**YOUR GOAL**
Reproduce the material below line by line, beginning with its first line and ending with the line that contains "S.camera = cam"; leave out pictures.

**RAW DATA**
__________________________________________________

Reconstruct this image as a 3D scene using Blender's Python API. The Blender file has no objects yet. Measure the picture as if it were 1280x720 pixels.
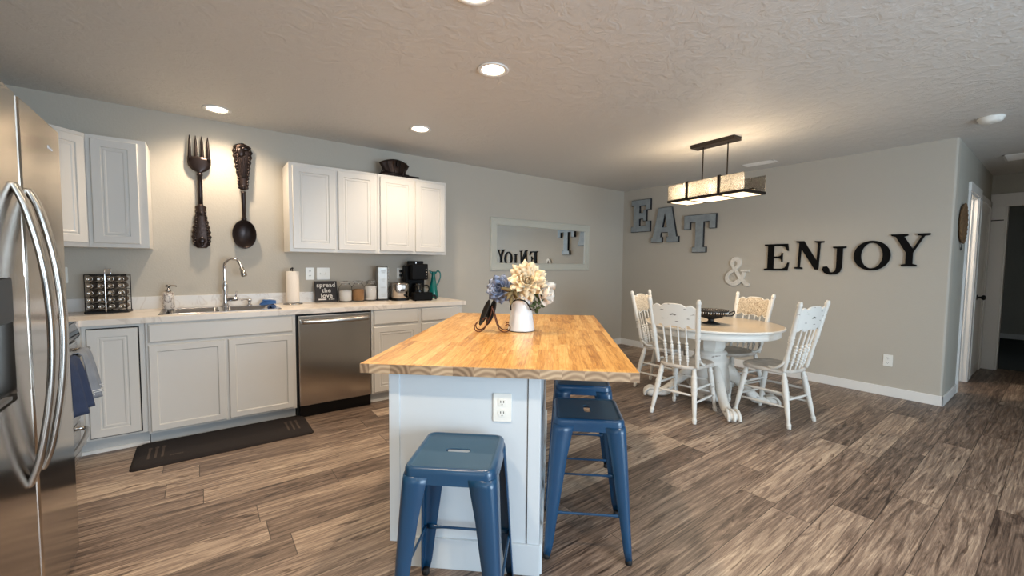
import bpy, bmesh, math, random
from mathutils import Vector, Matrix
random.seed(7)
S = bpy.context.scene
COL = S.collection
R = math.radians
PI = math.pi

# ------------------------------------------------------------------ camera
cam_d = bpy.data.cameras.new('camera')
cam = bpy.data.objects.new('camera', cam_d); COL.objects.link(cam)
F_PX, YAW, PITCH, ROLL, CAM_H = 522.84, 0.6413, 0.0568, 0.0096, 1.2715
fwd = Vector((math.sin(YAW)*math.cos(PITCH), math.cos(YAW)*math.cos(PITCH), -math.sin(PITCH)))
rt0 = Vector((math.cos(YAW), -math.sin(YAW), 0)); up0 = rt0.cross(fwd)
rt = rt0*math.cos(ROLL) + up0*math.sin(ROLL); up = up0*math.cos(ROLL) - rt0*math.sin(ROLL)
m = Matrix((rt, up, -fwd)).transposed().to_4x4(); m.translation = (0, 0, CAM_H)
cam.matrix_world = m
cam_d.sensor_width = 36; cam_d.lens = 36*F_PX/1280; cam_d.clip_start = 0.02
S.camera = cam

# ------------------------------------------------------------------ view, world, daylight
S.view_settings.view_transform = 'Standard'; S.view_settings.look = 'None'
S.view_settings.gamma = 1; S.view_settings.use_curve_mapping = False
S.view_settings.exposure = 0.36
W = bpy.data.worlds.new('world'); S.world = W; W.use_nodes = True
W.node_tree.nodes['Background'].inputs[0].default_value = (0.72, 0.86, 1.0, 1)
W.node_tree.nodes['Background'].inputs[1].default_value = 1.0

def area(name, loc, rot, sx, sy, power, col, spread=180):
    l = bpy.data.lights.new(name, 'AREA'); l.shape = 'RECTANGLE'; l.size = sx; l.size_y = sy
    l.energy = power; l.color = col; l.spread = R(spread)
    o = bpy.data.objects.new(name, l); o.location = loc; o.rotation_euler = rot; COL.objects.link(o); return o
# daylight entering through the patio door and the two windows behind the camera
area('patio_door_daylight', (1.6, -3.16, 1.15), (R(90), 0, 0), 2.3, 2.0, 150, (0.68, 0.85, 1.0))
area('living_window_daylight', (4.1, -3.16, 1.35), (R(90), 0, 0), 1.5, 1.3, 8, (0.72, 0.87, 1.0))
area('left_window_daylight', (-1.38, -0.9, 1.5), (0, R(-90), 0), 1.3, 1.3, 8, (0.75, 0.88, 1.0))

# ------------------------------------------------------------------ room numbers
H = 2.44; XL = -1.22; XR = 5.453; YB = 4.339; YR = -3.0
HY1 = 0.665; HY0 = -0.5; XE = 8.0
WT = 0.12

# ------------------------------------------------------------------ materials
MAT = {}
def new_mat(name):
    m = bpy.data.materials.new(name); m.use_nodes = True; MAT[name] = m
    return m, m.node_tree.nodes, m.node_tree.links, m.node_tree.nodes['Principled BSDF']
def srgb(h):
    h = [((c/255)/12.92 if c/255 <= .04045 else (((c/255)+.055)/1.055)**2.4) for c in h]
    return (*h, 1)
def mat(name, rgb, rough=.5, metal=0, bump=0, scale=60, spec=None, var=0, vscale=8, coat=0, trans=0, ior=None, aniso=0):
    m, N, L, P = new_mat(name)
    P.inputs['Base Color'].default_value = srgb(rgb); P.inputs['Roughness'].default_value = rough
    P.inputs['Metallic'].default_value = metal
    if spec is not None: P.inputs['Specular IOR Level'].default_value = spec
    if coat: P.inputs['Coat Weight'].default_value = coat; P.inputs['Coat Roughness'].default_value = .15
    if trans: P.inputs['Transmission Weight'].default_value = trans
    if ior: P.inputs['IOR'].default_value = ior
    tc = N.new('ShaderNodeTexCoord')
    if var:
        n = N.new('ShaderNodeTexNoise'); n.inputs['Scale'].default_value = vscale; n.inputs['Detail'].default_value = 5
        L.new(tc.outputs['Object'], n.inputs['Vector'])
        mx = N.new('ShaderNodeMix'); mx.data_type = 'RGBA'; mx.blend_type = 'MULTIPLY'; mx.inputs[0].default_value = 1
        mr = N.new('ShaderNodeMapRange'); mr.inputs[1].default_value = .3; mr.inputs[2].default_value = .7
        mr.inputs[3].default_value = 1-var; mr.inputs[4].default_value = 1+var*.3
        L.new(n.outputs[0], mr.inputs[0]); mx.inputs[6].default_value = srgb(rgb); L.new(mr.outputs[0], mx.inputs[7])
        L.new(mx.outputs[2], P.inputs['Base Color'])
    if bump:
        n = N.new('ShaderNodeTexNoise'); n.inputs['Scale'].default_value = scale; n.inputs['Detail'].default_value = 3
        b = N.new('ShaderNodeBump'); b.inputs['Strength'].default_value = bump; b.inputs['Distance'].default_value = .01
        L.new(tc.outputs['Object'], n.inputs['Vector']); L.new(n.outputs[0], b.inputs['Height']); L.new(b.outputs[0], P.inputs['Normal'])
    return m
def ramp(N, stops, interp='LINEAR'):
    r = N.new('ShaderNodeValToRGB'); r.color_ramp.interpolation = interp
    e = r.color_ramp.elements
    while len(e) < len(stops): e.new(.5)
    for el, (p, c) in zip(e, stops): el.position = p; el.color = c if len(c) == 4 else (*c, 1)
    return r
def mth(N, L, op, a, b=None, c=None):
    n = N.new('ShaderNodeMath'); n.operation = op
    for i, v in enumerate((a, b, c)):
        if v is None: continue
        if isinstance(v, (int, float)): n.inputs[i].default_value = v
        else: L.new(v, n.inputs[i])
    return n.outputs[0]

mat('wall_paint', (186, 180, 169), .62, bump=.12, scale=90, spec=.35)
mat('hall_paint', (176, 174, 165), .62, bump=.12, scale=90, spec=.35)
mat('trim_white', (232, 231, 228), .35, spec=.4)
mat('cabinet_white', (212, 209, 204), .34, spec=.45)
mat('island_white', (206, 214, 220), .38, spec=.45)
mat('groove', (150, 148, 144), .6)
mat('toe_grey', (190, 192, 192), .5)
mat('black_plastic', (9, 9, 10), .33, spec=.25)
mat('black_matte', (16, 16, 17), .55)
mat('can_steel', (170, 168, 164), .42, .9)
mat('coffee_black', (7, 7, 8), .5, spec=.12)
mat('dark_gap', (8, 8, 8), .8)
mat('plate_white', (235, 235, 230), .3)
mat('slot_dark', (60, 58, 55), .6)
mat('chrome', (225, 225, 228), .09, 1)
mat('brushed_nickel', (175, 172, 168), .22, 1)
mat('stool_blue', (20, 64, 98), .3, spec=.5, coat=.25)
mat('stool_pan', (34, 72, 98), .45, spec=.5, coat=.1)
mat('rubber_black', (12, 12, 14), .7)
mat('bronze', (58, 46, 42), .38, .75, bump=.25, scale=40)
mat('bronze_plain', (42, 34, 33), .3, .7)
mat('fixture_bronze', (46, 38, 32), .4, .5)
mat('pitcher_white', (228, 234, 240), .22, coat=.5, var=.05, vscale=6)
mat('wire_copper', (98, 62, 48), .35, .8)
mat('wire_black', (22, 20, 20), .4, .4)
mat('enjoy_black', (5, 5, 6), .7, spec=.15)
mat('amp_white', (224, 220, 212), .6, var=.15, vscale=30)
mat('galv', (150, 158, 162), .45, .15, var=.2, vscale=14)
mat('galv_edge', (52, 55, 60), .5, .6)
mat('mirror_frame', (190, 190, 180), .4)
mat('mirror_glass', (240, 242, 242), .01, 1)
mat('mat_dark', (27, 18, 17), .85, bump=.5, scale=400)
mat('mat_mark', (70, 58, 50), .8)
mat('towel_grey', (140, 148, 160), .95, bump=.5, scale=300, var=.15, vscale=20)
mat('towel_navy', (48, 62, 92), .95, bump=.5, scale=300, var=.15, vscale=20)
mat('towel_white', (215, 220, 226), .95)
mat('paper', (232, 224, 214), .9, bump=.3, scale=120)
mat('sign_face', (34, 28, 28), .6, var=.2, vscale=12)
mat('sign_ink', (216, 212, 206), .6)
mat('flour', (236, 234, 230), .95)
mat('brown_sugar', (176, 132, 88), .95, bump=.6, scale=200)
mat('teal_glass', (24, 128, 122), .12, trans=.35, ior=1.45, coat=.4)
mat('cloth_blue', (60, 105, 165), .8)
mat('bowl_iron', (50, 47, 45), .5, .5, bump=.6, scale=90)
mat('carved_cream', (214, 200, 178), .6)
mat('wear_grey', (128, 122, 116), .7)
mat('seat_wash', (212, 204, 194), .55, var=.3, vscale=14)
mat('hall_carpet', (70, 72, 70), .95, bump=.5, scale=300)
mat('wicker', (120, 92, 62), .8, bump=.9, scale=70, var=.4, vscale=40)
mat('leaf_green', (70, 88, 48), .55, var=.3, vscale=30)
mat('leaf_lime', (150, 158, 62), .55, var=.2, vscale=30)
mat('leaf_olive', (120, 104, 66), .6, var=.3, vscale=30)
mat('petal_blue', (148, 162, 192), .6, var=.35, vscale=40)
mat('petal_cream', (243, 224, 190), .6, var=.14, vscale=35)
mat('petal_white', (243, 233, 220), .6, var=.1, vscale=30)
mat('flower_heart', (222, 190, 130), .7)
mat('steel_side', (96, 96, 98), .45, .3)
mat('oven_glass', (10, 10, 11), .08)
mat('spice', (96, 84, 74), .6, var=.5, vscale=60)
mat('screen_blue', (30, 34, 40), .2)

def brushed(name, rgb, rough, vert=True, wave=.02):
    m, N, L, P = new_mat(name)
    P.inputs['Base Color'].default_value = srgb(rgb); P.inputs['Metallic'].default_value = 1; P.inputs['Roughness'].default_value = rough
    tc = N.new('ShaderNodeTexCoord'); mp = N.new('ShaderNodeMapping')
    mp.inputs['Scale'].default_value = (400, 400, 3) if vert else (3, 3, 400)
    n = N.new('ShaderNodeTexNoise'); n.inputs['Scale'].default_value = 1; n.inputs['Detail'].default_value = 2
    L.new(tc.outputs['Object'], mp.inputs[0]); L.new(mp.outputs[0], n.inputs[0])
    mr = N.new('ShaderNodeMapRange'); mr.inputs[3].default_value = rough*.75; mr.inputs[4].default_value = rough*1.3
    L.new(n.outputs[0], mr.inputs[0]); L.new(mr.outputs[0], P.inputs['Roughness'])
    n2 = N.new('ShaderNodeTexNoise'); n2.inputs['Scale'].default_value = 3
    L.new(tc.outputs['Object'], n2.inputs[0])
    b = N.new('ShaderNodeBump'); b.inputs['Strength'].default_value = wave; b.inputs['Distance'].default_value = .05
    L.new(n2.outputs[0], b.inputs['Height']); L.new(b.outputs[0], P.inputs['Normal'])
    return m
brushed('stainless', (186, 178, 170), .15)
brushed('stainless_h', (184, 180, 176), .26, False)
brushed('stainless_satin', (176, 176, 178), .16, False)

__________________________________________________

**RESPONSE TO THIS TASK**
Reconstruct this image as a 3D scene using Blender's Python API. The Blender file has no objects yet. Measure the picture as if it were 1280x720 pixels.
import bpy, bmesh, math, random
from mathutils import Vector, Matrix
random.seed(7)
S = bpy.context.scene
COL = S.collection
R = math.radians
PI = math.pi

# ------------------------------------------------------------------ camera
cam_d = bpy.data.cameras.new('camera')
cam = bpy.data.objects.new('camera', cam_d); COL.objects.link(cam)
F_PX, YAW, PITCH, ROLL, CAM_H = 522.84, 0.6413, 0.0568, 0.0096, 1.2715
fwd = Vector((math.sin(YAW)*math.cos(PITCH), math.cos(YAW)*math.cos(PITCH), -math.sin(PITCH)))
rt0 = Vector((math.cos(YAW), -math.sin(YAW), 0)); up0 = rt0.cross(fwd)
rt = rt0*math.cos(ROLL) + up0*math.sin(ROLL); up = up0*math.cos(ROLL) - rt0*math.sin(ROLL)
m = Matrix((rt, up, -fwd)).transposed().to_4x4(); m.translation = (0, 0, CAM_H)
cam.matrix_world = m
cam_d.sensor_width = 36; cam_d.lens = 36*F_PX/1280; cam_d.clip_start = 0.02
S.camera = cam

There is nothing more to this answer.